Tim Bruening – Comeback
September 2021
Das Horst-Janssen-Museum ist Fan des Oldenburger Filmfestivals und zeigt im September 2021, rund um das Filmfest, ausgewählte Fotografien von Tim Bruening. Der Fotograf wurde 1983 in Hannover geboren, ist in Oldenburg aufgewachsen und lebt heute zwischen Hamburg, Berlin und Paris. Die Fotografien von Tim Bruening werden nicht nur in Galerien ausgestellt, sie sind auch auf Billboards, in internationalen Magazinen, Künstlerbüchern oder Plattencovern diverser Bands und Musiker abgedruckt. Er arbeitete unter anderen für das Zeit Magazin, den Spiegel oder das Vice Magazine.
In den letzten Jahren ist er den Gästen des Oldenburger Filmfests auf seine unnachahmliche Art fotografisch nahe gekommen. Diese und andere seiner schönsten Aufnahmen aus den letzten Jahren werden im Horst-Janssen-Museum gezeigt. Das „Comeback“ führt Tim Bruening wieder nach Oldenburg, wo alles begann …
Nanne Meyer – Unerforschtes Gebiet
26. November 2021 bis 27. März 2022
Mit Nanne Meyer (* 1953 Hamburg) hat das Horst-Janssen-Museum eine Zeichnerin eingeladen, die sich schon vor vielen Jahren für dieses Medium entschieden hat. Das Medium Zeichnung schränkt sie nicht ein, sondern inspiriert sie – im Gegenteil – zu immer neuen „Weltanschauungen“. Ihre neuesten Arbeiten kreisen um nichts Geringeres als das Universum. In den zum Teil riesigen Formaten und sehr freien Kompositionen geht es um die Frage: Wo bin ich (in der Welt) verortet? Mit Titeln wie „Universum“, „Meteoriten“, „Ränder der Welt“, „Freier Fall“, „Sternenzelt“ und „Quantenschaum“ zeigt die Künstlerin unterschiedlichste Werkgruppen, die eine Ästhetik des Staunens und der Ungewissheit beschwören.

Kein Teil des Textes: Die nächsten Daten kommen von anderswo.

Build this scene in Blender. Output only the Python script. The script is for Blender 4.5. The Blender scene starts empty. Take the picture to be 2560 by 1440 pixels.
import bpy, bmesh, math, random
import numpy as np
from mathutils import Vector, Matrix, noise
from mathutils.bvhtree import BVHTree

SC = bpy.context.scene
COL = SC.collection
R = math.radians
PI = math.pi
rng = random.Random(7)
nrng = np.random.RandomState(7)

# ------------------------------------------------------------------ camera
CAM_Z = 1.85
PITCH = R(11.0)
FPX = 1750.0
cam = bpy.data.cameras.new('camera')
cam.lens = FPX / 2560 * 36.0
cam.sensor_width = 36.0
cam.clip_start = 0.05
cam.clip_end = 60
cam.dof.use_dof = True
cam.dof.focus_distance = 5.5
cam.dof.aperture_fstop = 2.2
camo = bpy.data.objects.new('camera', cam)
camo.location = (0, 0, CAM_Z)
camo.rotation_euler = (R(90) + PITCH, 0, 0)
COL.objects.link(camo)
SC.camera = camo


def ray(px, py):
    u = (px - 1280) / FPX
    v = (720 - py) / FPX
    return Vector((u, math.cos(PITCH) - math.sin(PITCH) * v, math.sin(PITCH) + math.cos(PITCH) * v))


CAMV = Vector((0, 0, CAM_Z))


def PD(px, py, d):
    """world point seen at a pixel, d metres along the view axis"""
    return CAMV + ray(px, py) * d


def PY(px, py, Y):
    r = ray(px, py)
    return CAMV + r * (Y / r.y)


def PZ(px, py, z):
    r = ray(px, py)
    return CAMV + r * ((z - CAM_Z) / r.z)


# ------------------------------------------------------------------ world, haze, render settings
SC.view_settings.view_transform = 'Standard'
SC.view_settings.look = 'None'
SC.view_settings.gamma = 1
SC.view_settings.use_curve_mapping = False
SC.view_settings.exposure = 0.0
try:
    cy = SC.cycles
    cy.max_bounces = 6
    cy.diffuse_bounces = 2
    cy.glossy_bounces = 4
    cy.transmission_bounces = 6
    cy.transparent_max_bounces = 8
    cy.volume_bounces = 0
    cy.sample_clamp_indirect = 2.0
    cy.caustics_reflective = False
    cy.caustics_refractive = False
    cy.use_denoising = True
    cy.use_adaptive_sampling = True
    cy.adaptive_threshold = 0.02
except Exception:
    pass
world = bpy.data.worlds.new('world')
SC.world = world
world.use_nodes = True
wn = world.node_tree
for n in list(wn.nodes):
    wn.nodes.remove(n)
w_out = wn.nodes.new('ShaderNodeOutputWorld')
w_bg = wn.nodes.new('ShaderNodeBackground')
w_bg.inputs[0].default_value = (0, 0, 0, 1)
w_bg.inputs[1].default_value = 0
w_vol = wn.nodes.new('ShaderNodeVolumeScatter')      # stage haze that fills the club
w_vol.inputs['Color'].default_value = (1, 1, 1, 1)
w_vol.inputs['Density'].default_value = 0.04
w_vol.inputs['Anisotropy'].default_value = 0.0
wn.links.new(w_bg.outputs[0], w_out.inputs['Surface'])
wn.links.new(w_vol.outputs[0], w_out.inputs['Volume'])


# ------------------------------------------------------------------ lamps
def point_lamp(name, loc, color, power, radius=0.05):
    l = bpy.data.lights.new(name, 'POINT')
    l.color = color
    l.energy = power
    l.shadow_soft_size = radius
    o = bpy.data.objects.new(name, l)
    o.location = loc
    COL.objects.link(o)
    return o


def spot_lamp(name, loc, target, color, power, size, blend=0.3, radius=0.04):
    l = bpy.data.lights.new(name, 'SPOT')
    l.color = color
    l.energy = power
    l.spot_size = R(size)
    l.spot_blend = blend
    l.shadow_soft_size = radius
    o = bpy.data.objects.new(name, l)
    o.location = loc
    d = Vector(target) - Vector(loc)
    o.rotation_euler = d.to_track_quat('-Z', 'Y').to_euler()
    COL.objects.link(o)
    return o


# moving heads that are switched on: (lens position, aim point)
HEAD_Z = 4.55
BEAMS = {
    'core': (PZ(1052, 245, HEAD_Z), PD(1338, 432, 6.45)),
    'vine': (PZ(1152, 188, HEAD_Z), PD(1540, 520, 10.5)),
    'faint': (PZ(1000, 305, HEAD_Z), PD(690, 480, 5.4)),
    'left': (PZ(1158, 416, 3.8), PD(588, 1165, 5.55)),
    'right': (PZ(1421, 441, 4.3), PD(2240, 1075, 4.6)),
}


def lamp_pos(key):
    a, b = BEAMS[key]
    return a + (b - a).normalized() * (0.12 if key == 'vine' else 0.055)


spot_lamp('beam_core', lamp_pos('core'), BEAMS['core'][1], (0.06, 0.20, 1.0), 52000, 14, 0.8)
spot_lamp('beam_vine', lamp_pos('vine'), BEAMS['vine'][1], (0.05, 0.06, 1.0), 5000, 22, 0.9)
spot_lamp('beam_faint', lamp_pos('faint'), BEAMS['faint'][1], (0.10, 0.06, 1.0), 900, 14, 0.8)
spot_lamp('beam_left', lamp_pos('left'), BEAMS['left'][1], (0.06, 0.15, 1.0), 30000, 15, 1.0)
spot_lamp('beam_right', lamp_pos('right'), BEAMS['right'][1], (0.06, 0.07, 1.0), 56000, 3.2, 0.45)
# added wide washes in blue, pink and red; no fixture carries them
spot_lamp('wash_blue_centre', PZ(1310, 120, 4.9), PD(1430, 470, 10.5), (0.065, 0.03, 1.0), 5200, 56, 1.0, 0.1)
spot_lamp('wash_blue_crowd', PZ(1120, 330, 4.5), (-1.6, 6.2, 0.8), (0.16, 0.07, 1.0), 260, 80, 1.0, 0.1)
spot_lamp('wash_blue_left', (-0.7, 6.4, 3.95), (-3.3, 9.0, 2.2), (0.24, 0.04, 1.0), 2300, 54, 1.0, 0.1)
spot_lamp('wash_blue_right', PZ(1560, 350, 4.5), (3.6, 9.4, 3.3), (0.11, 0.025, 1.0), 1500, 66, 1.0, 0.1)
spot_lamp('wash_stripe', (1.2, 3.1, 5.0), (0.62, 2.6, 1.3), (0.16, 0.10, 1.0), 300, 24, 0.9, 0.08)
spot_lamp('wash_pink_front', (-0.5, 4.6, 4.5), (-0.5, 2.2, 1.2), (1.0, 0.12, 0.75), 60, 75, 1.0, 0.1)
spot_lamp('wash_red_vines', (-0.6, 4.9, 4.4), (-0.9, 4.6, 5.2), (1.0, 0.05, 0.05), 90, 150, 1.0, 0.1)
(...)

Nanne Meyer zeichnet mit Blei- und Farbstift, Wachs- und Ölkreide, Kugelschreiber, Acryl und Tinte, Pastell, Gouache und Dispersionsfarbe und zeigt, wozu die Zeichnung fähig ist. Die Werke stammen überwiegend aus dem aktuellen und dem vergangenen Jahr und werden auf zwei Etagen des Hauses gezeigt.